When it comes to the broader public, "intellectual movements" do not spread organically. The broader public doesn't give a poo poo what academics are saying unless the ideas of those academics are being promoted by the media. Most people over the age of ~50 or so literally never hear anything unless it's on the television or in major newspapers.

To use Breadtube as an example, if it ever became something beyond a very minor internet cultural thing Youtube would simply suppress those videos. They don't resort to that sort of thing because they don't need to.

edit: I want to add that I don't think attempting to spread left-wing ideology like this is worthless. Communicating with other people about these things is important and helpful. I just think that it's impossible to actually spread it to institutions in a way that results in a top-down spread of ideology similar to what neoliberals have done.

edit2: One other thing that I don't think I was clear enough about. As you mention, stuff spreads on Twitter/Instagram. But the problem is that this only applies to a fraction of the population that won't be big enough for at least a decade or two. It applies to very few older people and also doesn't apply to most people disengaged from politics (regardless of age), who never encounter the same discussions people like us do. Due to the existence of the Republicans, for the left to actually gain power through electoral politics it would need to gain control over virtually all of the Democratic Party. And gaining power through non-electoral means is something that will likely be untenable until things are so dire that a critical mass of people are willing to risk their lives (or at least livelihoods), and it will be a while until that's the case. So, if I'm being optimistic, I might expect left-wing ideas to gain in popularity with younger generations through less reliance on television for information, but that doesn't actually translate to political power unless it applies to a large enough portion of the population.

I mean, if you have any better ideas, I'm all ears! :allears:

DrSunshine
Mar 23, 2009

Did I just say that out loud~~?!!!

The Oldest Man posted:

Here's one; don't poo poo on localism and ground-level organizing as being some kind of dead end. It's quite literally saving people's lives right now and if anything is ever going to get better, the movement to force those changes is going to originate in those activities and formations that right now are out trying to keep homeless folks from freezing to death and such.

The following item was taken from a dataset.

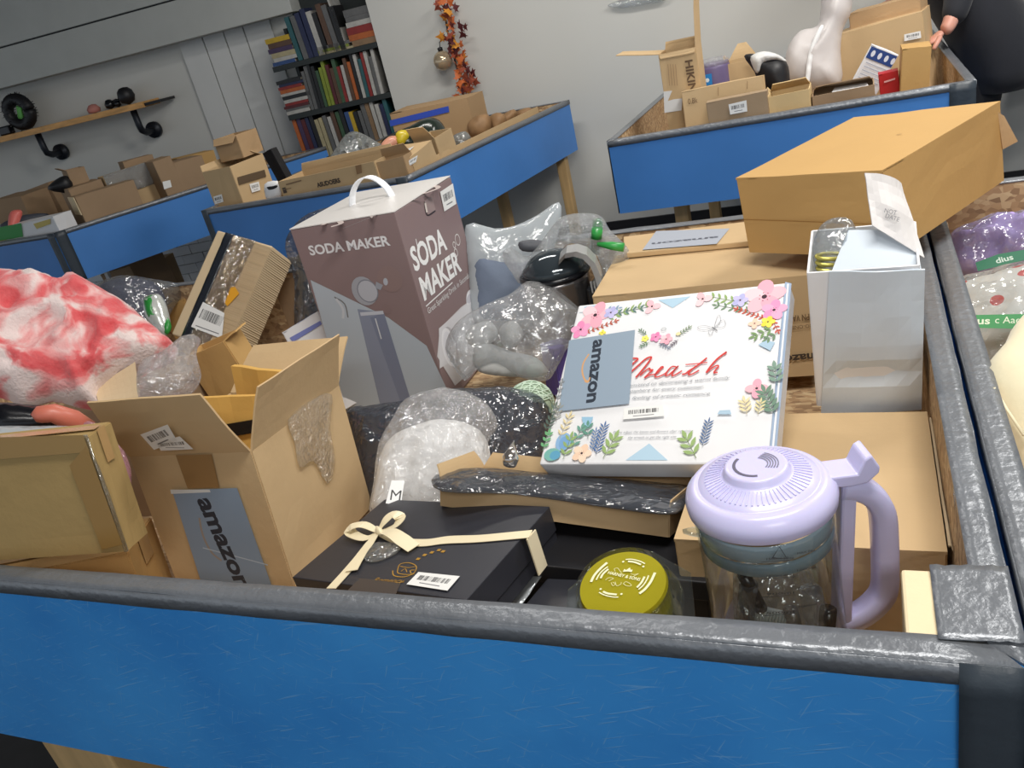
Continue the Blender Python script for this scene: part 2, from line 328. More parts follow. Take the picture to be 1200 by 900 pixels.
# ------------------------------------------------------------------ cartons
def frame(c, d, rot):   # bottom-centre frame from box centre, size, euler degrees
    R = Euler([radians(a) for a in rot], 'XYZ').to_matrix().to_4x4()
    return Matrix.Translation(V(c)) @ R @ Matrix.Translation((0, 0, -d[2] / 2))
def face(M, d, which):
    x, y, z = d[0] / 2, d[1] / 2, d[2]; R = M.to_3x3()
    t = {'front': ((-x, -y, 0), (1, 0, 0), (0, 0, 1)), 'right': ((x, -y, 0), (0, 1, 0), (0, 0, 1)), 'top': ((-x, -y, z), (1, 0, 0), (0, 1, 0)), 'left': ((-x, y, 0), (0, -1, 0), (0, 0, 1))}[which]
    return Print(M @ V(t[0]), R @ V(t[1]), R @ V(t[2]))
def carton(name, label, M, d, m=K, open_=False, flaps=None, tape=True, t=.004, cat='box', group=None, tm=PTAPE, bulge=.001, fl=None, seam='x', taper=.012, solid=False):
    w, dp, h = d; x, y = w / 2, dp / 2; o = thing(name, label, cat, M, group)
    def W(p): return M @ V(p)
    sd = random.random() * 50; nz = lambda u, v: -abs(bulge * 2.4 * noise.noise(V((u * 2 + sd, v * 2, sd))))
    g = G()
    for q in (((-x, -y), (x, -y)), ((x, -y), (x, y)), ((x, y), (-x, y)), ((-x, y), (-x, -y))):
        (a, b), (c, e) = q
        g.sheet([W((a, b, 0)), W((c, e, 0)), W((c, e, h)), W((a, b, h))], 6, 6, t, lambda u, v: nz(u, v) * (0 if u in (0, 1) or v in (0, 1) else 1))
    g.sheet([W((-x, -y, t / 2)), W((x, -y, t / 2)), W((x, y, t / 2)), W((-x, y, t / 2))], 2, 2, t)
    obj('body', g, m, o)
    E_ = {'front': ((-x, -y, h), (x, -y, h), (0, -1, 0)), 'back': ((x, y, h), (-x, y, h), (0, 1, 0)), 'left': ((-x, y, h), (-x, -y, h), (-1, 0, 0)), 'right': ((x, -y, h), (x, y, h), (1, 0, 0))}
    def flap(side, ang, L, bend=.004, tp=taper):
        a, b, out = E_[side]; a = V(a); b = V(b); out = V(out); dr = out * cos(radians(ang)) + V((0, 0, 1)) * sin(radians(ang)); e = (b - a).normalized() * tp
        g = G(); g.sheet([W(a), W(b), W(b + dr * L - e), W(a + dr * L + e)], 6, 5, t * .8, lambda u, v: bend * v * v + nz(u, v) * v); obj('flap', g, m, o)
    if open_:
        for s_, v in (flaps or {}).items(): flap(s_, *v)
    elif solid:
        g = G(); g.sheet([W((-x - t / 2, -y - t / 2, h)), W((x + t / 2, -y - t / 2, h)), W((x + t / 2, y + t / 2, h)), W((-x - t / 2, y + t / 2, h))], 10, 10, t, lambda u, v: nz(u, v) + bulge * 1.5 * sin(pi * u) * sin(pi * v)); obj('flap', g, m, o)
    else:
        pairs = (('front', 'back', dp / 2) if seam == 'x' else ('left', 'right', w / 2))
        for s_ in pairs[:2]: flap(s_, 180 - random.uniform(-.2, .6), pairs[2] - .001, 0, 0)
        if tape:
            g = G(); tw = min(.024, (dp if seam == 'x' else w) * .16); z = h + t
            if seam == 'x':
                g.sheet([W((-x, -tw, z)), W((x, -tw, z)), W((x, tw, z)), W((-x, tw, z))], 8, 2, .0006)
                g.sheet([W((x + t, -tw, z)), W((x + t, tw, z)), W((x + t, tw, z - .05)), W((x + t, -tw, z - .05))], 2, 2, .0006)
                g.sheet([W((-x - t, -tw, z)), W((-x - t, tw, z)), W((-x - t, tw, z - .05)), W((-x - t, -tw, z - .05))], 2, 2, .0006)
            else:
                g.sheet([W((-tw, -y, z)), W((tw, -y, z)), W((tw, y, z)), W((-tw, y, z))], 2, 8, .0006)
                g.sheet([W((-tw, -y - t, z)), W((tw, -y - t, z)), W((tw, -y - t, z - .05)), W((-tw, -y - t, z - .05))], 2, 2, .0006)
            obj('packing_tape', g, tm, o)
    return o
def sticker(o, P, c4, col=(232, 232, 230), code=True, lines=0, name='label_sticker', rot=0):
    """c4 pixel corners TL,TR,BR,BL of a sticker on print face P"""
    P2 = Print(P.O, P.ux, P.uy, P.off + .0012, P.step); P2.poly([c4[3], c4[2], c4[1], c4[0]], col)
    a, b, c, d = [V(P2.uv(*p)) for p in c4]
    if code: P2.barcode(d + (b - a) * .12 + (a - d) * .42, c - (b - a) * .12 + (b - c) * .42, (a - d) * .36)
    for k in range(lines):
        y = .12 + .1 * k; P2.stroke([tuple(d + (b - a) * .15 + (a - d) * y), tuple(c - (b - a) * (.15 + .1 * (k % 2)) + (b - c) * y)], (a - d).length * .035, (110, 110, 115), px=False)
    if code and not lines: P2.stroke([tuple(d + (b - a) * .25 + (a - d) * .22), tuple(c - (b - a) * .25 + (b - c) * .22)], (a - d).length * .06, (110, 110, 115), px=False, sm=1)
    return P2.build(name, o)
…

And if it fails to bring about revolutionary change in society, I guess we'll have helped our neighbors survive for no reason at all.

I'm not making GBS threads on it!! It's good, it is necessary, it gets people talking and organized. But the point is it cannot be the be-all, end-all. Ground-level organizing and localism is not going to bring about society-wide change from the bottom up. The way it is being done now, the best it could possibly do is precisely that - immediate assistance to those in need right now, and the temporary creation of a bunker or a little island against the tides of a greater capitalist society that is free to simply flow around it. It does not threaten capitalism, it depends on capitalism.